Un rôle majeur dans le conflit
En d'autres termes, Enigma n'évoque pas seulement la machine inventée par l'ingénieur Scherbius, mais aussi le travail acharné des hommes qui ont travaillé au décryptage de ses codes à Bletchley Park et auxquels, vraisemblablement, nous devons l'issue de la guerre. Que serait-il arrivé, en effet, si les Alliés avaient perdu la guerre ? Fort heureusement, les Soviétiques envahirent Berlin à point nommé. On sait, aujourd'hui, que l'Allemagne nazie travaillait depuis longtemps à de nouveaux projets meurtriers et était en train de mettre au point des avions à réaction et des missiles, voire la bombe atomique. Il semblerait même que ces armes étaient près d'être opérationnelles. On sait aussi qu'en mai 1945, Berlin avait pris la décision d'opérer des changements radicaux dans les codes de chiffrage d'Enigma. Comment les hommes de Bletchley Park auraient-ils réagi en découvrant que leurs recherches ne servaient plus à rien ? Auraient-ils trouvé le courage de tout recommencer à zéro ?

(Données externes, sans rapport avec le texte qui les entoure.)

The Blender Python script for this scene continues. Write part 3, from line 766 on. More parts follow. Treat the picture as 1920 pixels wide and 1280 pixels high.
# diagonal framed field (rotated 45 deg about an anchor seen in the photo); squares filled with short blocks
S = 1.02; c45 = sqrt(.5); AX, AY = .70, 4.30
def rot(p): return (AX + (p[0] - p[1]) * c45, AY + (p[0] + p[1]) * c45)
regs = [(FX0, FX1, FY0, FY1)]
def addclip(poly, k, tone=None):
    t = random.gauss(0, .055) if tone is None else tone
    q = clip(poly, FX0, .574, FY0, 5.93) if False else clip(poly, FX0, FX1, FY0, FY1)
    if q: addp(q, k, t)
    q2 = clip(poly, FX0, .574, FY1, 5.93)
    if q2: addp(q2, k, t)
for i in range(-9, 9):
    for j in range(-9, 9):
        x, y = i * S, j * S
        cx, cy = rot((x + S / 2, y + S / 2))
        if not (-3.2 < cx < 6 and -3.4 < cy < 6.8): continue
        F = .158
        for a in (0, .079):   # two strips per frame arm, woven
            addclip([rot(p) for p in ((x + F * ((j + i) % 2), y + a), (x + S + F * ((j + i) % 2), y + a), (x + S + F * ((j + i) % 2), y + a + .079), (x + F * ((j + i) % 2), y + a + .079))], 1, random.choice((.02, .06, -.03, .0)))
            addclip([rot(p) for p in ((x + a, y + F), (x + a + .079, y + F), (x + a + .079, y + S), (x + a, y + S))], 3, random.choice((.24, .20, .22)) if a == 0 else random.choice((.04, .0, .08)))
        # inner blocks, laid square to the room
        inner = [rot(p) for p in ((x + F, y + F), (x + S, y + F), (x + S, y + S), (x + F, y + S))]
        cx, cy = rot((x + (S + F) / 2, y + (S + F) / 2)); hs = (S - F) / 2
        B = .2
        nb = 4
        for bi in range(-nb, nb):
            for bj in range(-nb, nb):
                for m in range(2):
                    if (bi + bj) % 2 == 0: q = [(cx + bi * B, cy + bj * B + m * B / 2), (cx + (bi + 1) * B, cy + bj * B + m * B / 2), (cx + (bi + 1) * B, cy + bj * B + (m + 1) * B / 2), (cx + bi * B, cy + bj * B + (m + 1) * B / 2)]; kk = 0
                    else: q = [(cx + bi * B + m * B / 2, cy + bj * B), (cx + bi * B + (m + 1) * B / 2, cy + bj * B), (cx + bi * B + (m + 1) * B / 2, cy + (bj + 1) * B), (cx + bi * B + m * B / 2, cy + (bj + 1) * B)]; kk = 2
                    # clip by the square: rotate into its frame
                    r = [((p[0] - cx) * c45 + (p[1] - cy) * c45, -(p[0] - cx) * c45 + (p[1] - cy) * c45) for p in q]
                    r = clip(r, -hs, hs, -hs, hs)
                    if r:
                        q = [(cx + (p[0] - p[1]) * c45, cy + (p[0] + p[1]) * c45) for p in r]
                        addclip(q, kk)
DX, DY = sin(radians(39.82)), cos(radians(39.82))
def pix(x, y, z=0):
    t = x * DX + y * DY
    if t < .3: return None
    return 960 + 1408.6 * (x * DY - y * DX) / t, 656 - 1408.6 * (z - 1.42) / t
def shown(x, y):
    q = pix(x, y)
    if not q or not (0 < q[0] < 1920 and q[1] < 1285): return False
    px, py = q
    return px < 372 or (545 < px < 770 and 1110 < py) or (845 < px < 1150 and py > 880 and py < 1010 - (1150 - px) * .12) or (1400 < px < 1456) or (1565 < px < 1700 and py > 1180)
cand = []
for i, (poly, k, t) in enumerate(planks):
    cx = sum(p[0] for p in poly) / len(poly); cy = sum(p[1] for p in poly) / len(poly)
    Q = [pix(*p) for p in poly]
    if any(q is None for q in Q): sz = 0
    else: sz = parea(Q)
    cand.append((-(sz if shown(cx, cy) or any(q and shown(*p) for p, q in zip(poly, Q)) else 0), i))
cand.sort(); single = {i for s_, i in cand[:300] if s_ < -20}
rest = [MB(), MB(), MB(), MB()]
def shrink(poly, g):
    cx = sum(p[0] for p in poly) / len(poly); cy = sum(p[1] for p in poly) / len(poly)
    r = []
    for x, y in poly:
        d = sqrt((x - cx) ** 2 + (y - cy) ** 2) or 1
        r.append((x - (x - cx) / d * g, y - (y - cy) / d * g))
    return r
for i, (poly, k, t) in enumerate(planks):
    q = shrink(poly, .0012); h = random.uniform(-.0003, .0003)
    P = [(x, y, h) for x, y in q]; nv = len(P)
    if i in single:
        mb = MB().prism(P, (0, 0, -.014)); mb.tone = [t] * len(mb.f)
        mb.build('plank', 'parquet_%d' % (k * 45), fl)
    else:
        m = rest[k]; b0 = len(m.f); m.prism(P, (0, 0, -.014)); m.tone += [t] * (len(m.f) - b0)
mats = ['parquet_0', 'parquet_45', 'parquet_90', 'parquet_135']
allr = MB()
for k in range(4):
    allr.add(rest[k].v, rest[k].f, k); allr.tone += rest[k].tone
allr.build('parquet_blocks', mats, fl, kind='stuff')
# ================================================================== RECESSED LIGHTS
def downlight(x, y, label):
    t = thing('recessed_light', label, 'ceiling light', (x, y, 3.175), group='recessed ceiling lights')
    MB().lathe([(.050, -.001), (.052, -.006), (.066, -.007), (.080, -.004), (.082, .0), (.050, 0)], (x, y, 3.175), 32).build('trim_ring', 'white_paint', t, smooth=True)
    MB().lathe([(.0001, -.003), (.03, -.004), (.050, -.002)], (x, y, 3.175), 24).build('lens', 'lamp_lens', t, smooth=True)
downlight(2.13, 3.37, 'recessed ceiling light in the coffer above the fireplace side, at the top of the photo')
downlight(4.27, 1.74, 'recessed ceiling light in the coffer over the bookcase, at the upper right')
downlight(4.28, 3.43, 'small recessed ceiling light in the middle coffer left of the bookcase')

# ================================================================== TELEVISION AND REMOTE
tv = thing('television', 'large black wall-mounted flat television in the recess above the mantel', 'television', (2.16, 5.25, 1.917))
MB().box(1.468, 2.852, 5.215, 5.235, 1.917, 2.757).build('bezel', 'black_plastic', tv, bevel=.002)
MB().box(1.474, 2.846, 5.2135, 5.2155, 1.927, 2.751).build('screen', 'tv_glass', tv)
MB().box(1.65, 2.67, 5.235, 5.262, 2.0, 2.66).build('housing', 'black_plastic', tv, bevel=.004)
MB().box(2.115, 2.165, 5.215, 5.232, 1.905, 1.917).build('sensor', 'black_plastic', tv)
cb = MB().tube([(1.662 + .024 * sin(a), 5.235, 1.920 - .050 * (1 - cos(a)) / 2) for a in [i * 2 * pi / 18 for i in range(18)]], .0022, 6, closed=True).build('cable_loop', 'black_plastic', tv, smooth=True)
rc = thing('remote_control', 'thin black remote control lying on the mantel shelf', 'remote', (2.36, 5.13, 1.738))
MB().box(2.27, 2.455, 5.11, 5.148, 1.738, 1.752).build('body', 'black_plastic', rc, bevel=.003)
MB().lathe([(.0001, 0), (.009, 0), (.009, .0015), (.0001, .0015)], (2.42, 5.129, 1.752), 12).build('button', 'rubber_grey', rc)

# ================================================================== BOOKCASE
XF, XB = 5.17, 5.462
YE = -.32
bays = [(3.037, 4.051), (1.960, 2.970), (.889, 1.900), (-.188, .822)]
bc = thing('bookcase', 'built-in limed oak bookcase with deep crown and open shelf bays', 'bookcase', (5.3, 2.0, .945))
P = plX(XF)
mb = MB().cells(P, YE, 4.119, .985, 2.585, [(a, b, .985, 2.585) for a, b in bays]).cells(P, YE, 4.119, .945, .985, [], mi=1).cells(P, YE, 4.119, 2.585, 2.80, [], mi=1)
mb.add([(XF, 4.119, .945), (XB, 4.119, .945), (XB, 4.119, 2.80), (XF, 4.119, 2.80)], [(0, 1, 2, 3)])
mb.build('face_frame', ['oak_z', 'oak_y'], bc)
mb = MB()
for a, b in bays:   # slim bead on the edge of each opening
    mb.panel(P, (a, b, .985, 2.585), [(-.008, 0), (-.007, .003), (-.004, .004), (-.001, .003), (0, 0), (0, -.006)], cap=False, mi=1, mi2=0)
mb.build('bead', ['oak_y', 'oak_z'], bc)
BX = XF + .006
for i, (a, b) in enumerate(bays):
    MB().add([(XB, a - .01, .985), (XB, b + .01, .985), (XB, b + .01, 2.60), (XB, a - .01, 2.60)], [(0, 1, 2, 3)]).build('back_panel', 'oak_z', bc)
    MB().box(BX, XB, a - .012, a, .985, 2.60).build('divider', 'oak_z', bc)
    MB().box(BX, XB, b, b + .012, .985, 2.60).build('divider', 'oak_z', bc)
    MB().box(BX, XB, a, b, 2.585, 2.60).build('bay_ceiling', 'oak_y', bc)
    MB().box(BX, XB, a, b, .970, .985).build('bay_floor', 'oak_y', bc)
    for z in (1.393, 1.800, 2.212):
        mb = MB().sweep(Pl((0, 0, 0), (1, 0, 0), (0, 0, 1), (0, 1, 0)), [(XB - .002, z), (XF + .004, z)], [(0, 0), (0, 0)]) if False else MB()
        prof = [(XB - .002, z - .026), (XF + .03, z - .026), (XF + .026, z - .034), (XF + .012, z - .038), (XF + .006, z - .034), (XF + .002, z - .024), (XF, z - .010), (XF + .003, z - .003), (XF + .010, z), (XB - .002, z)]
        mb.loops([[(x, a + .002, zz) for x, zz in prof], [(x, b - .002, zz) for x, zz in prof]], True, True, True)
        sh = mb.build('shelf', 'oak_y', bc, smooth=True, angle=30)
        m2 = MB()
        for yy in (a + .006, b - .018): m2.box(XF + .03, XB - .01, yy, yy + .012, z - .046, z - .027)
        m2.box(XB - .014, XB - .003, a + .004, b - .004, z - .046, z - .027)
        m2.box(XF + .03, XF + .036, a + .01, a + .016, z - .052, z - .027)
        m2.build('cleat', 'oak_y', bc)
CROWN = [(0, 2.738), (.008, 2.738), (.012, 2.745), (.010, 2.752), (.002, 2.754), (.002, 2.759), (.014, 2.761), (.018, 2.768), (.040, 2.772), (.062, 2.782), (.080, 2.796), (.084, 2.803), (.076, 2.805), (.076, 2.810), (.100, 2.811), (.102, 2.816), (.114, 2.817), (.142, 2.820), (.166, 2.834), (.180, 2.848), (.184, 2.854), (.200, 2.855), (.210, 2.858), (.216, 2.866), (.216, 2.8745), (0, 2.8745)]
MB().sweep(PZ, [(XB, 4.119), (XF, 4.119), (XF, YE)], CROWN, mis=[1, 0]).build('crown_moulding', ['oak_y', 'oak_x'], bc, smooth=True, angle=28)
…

Qu'est-ce que la cryptographie ?
La cryptographie traite des méthodes de codification d'un message de manière à ce qu'il puisse être lu seulement par ceux qui en possèdent la clé de lecture. Le mot cryptographie vient du grec kryptos qui signifie “caché” et graphein qui signifie “écrire”. L'usage d'écrire des messages codés est aussi vieux que le monde. Les Hébreux déjà utilisaient le code Atbash ; Jules César, quant à lui, est considéré comme l'inventeur du chiffrage homonyme, une méthode qui paraît enfantine aujourd'hui. Avec les années, les encodages sont devenus de plus en plus sophistiqués, de celui dit à glissement à celui mono-alphabétique, d'où sont dérivés ensuite les poly-alphabétiques. Parmi ces derniers, le plus complexe est sans doute le code Vigenère très utilisé jusqu'en 1863, date à laquelle le colonel prussien Friedrich Kasiski réussit à le déchiffrer. Plus tard, en 1918, Gilbert Vernam perfectionna la méthode Vigenère, ce qui permit d'évoluer vers la complexité des systèmes actuels. Le pendant de la cryptographie est la cryptanalyse qui étudie les méthodes pour décoder les messages chiffrés.